Abstract

Investment decisions in real estate development projects need to be made more flexibly in uncertain environmental changes such as legal and economic conditions in competitive business in the rapidly changing real estate market. In analyzing the economic feasibility of real estate development projects, the valuation method of the investment plans using the traditional NPV method is evaluated based on a fixed standard planned in advance. Therefore, it was not possible to flexibly cope with uncertain changes in the business environment. In the face of growing uncertainty in the real estate development market, a more sophisticated evaluation method that can evaluate investment plans is needed according to changes in the market. Accordingly, the valuation of real estate development projects was analyzed using real options approach.
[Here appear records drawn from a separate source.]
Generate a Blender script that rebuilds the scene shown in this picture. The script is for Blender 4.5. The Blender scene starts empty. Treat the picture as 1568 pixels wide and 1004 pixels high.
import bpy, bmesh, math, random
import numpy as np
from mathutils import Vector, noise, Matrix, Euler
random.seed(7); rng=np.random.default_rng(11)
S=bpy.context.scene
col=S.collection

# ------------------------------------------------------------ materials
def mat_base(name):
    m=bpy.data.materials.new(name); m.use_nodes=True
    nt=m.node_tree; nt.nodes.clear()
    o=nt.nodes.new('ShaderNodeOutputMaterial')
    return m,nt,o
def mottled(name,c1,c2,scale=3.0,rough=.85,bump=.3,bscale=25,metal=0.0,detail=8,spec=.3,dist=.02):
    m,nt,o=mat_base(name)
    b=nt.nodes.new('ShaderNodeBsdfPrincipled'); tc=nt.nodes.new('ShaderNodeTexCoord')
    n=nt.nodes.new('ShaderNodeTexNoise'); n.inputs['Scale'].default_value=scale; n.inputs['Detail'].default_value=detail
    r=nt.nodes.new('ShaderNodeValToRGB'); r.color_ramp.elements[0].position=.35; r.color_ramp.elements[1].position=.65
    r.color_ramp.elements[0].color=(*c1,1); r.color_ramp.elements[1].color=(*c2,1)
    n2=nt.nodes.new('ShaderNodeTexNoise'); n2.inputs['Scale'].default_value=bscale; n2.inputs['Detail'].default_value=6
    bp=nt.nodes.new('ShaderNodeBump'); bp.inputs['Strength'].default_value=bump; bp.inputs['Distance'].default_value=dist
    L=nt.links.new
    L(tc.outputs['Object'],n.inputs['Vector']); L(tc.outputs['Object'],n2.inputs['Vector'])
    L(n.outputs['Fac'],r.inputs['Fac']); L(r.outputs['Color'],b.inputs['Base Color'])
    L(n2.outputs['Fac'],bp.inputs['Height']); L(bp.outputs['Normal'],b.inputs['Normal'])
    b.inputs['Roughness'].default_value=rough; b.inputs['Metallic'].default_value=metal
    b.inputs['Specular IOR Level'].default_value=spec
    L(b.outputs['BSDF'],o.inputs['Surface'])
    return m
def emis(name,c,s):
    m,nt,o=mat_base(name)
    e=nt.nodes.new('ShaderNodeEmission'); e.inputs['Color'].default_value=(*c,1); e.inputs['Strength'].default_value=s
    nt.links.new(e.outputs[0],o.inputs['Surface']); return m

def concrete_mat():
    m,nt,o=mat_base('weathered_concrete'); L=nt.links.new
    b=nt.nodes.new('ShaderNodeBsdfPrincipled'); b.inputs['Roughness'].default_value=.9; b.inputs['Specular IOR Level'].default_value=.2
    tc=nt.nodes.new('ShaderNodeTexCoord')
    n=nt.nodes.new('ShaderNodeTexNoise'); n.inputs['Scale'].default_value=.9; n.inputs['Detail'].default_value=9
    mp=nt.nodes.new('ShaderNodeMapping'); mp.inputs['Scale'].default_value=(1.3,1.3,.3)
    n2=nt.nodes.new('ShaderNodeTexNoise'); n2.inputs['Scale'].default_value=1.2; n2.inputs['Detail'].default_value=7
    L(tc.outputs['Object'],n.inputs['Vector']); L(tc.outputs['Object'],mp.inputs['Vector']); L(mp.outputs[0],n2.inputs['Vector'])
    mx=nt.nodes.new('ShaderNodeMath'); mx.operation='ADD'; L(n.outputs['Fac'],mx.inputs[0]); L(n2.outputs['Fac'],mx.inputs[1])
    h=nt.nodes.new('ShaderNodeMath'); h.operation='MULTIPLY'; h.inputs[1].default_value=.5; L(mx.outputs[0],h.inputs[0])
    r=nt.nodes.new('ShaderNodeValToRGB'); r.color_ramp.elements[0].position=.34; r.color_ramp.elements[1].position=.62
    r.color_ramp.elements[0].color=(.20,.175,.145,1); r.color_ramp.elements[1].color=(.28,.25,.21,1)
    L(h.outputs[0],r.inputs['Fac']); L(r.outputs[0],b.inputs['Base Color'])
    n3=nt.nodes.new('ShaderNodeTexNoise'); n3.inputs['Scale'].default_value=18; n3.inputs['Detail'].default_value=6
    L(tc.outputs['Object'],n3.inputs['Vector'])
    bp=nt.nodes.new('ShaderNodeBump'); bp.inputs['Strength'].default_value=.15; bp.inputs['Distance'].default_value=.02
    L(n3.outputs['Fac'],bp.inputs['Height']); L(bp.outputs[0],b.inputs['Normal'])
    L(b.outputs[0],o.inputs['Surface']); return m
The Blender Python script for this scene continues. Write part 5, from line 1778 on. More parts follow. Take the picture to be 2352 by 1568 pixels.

In this study, an analytical framework was presented to evaluate the return value of commercial rental properties from a financial engineering perspective and to analyze the risk of rent cash flows. Real estate rate assessment methods, risk analysis methods, rent derivatives valuation methods, and real estate option valuation methods were analyzed for uncertainty in rent, tenant residence, vacancy, and real estate price using Monte Carlo simulation. In terms of financial engineering probability models, research in the field of valuation and risk analysis of real estate is now in its infancy, and the framework for analysis itself is not sufficiently established. Based on these studies, various analysis methods will be developed, and in this sense, this study can play a fundamental role.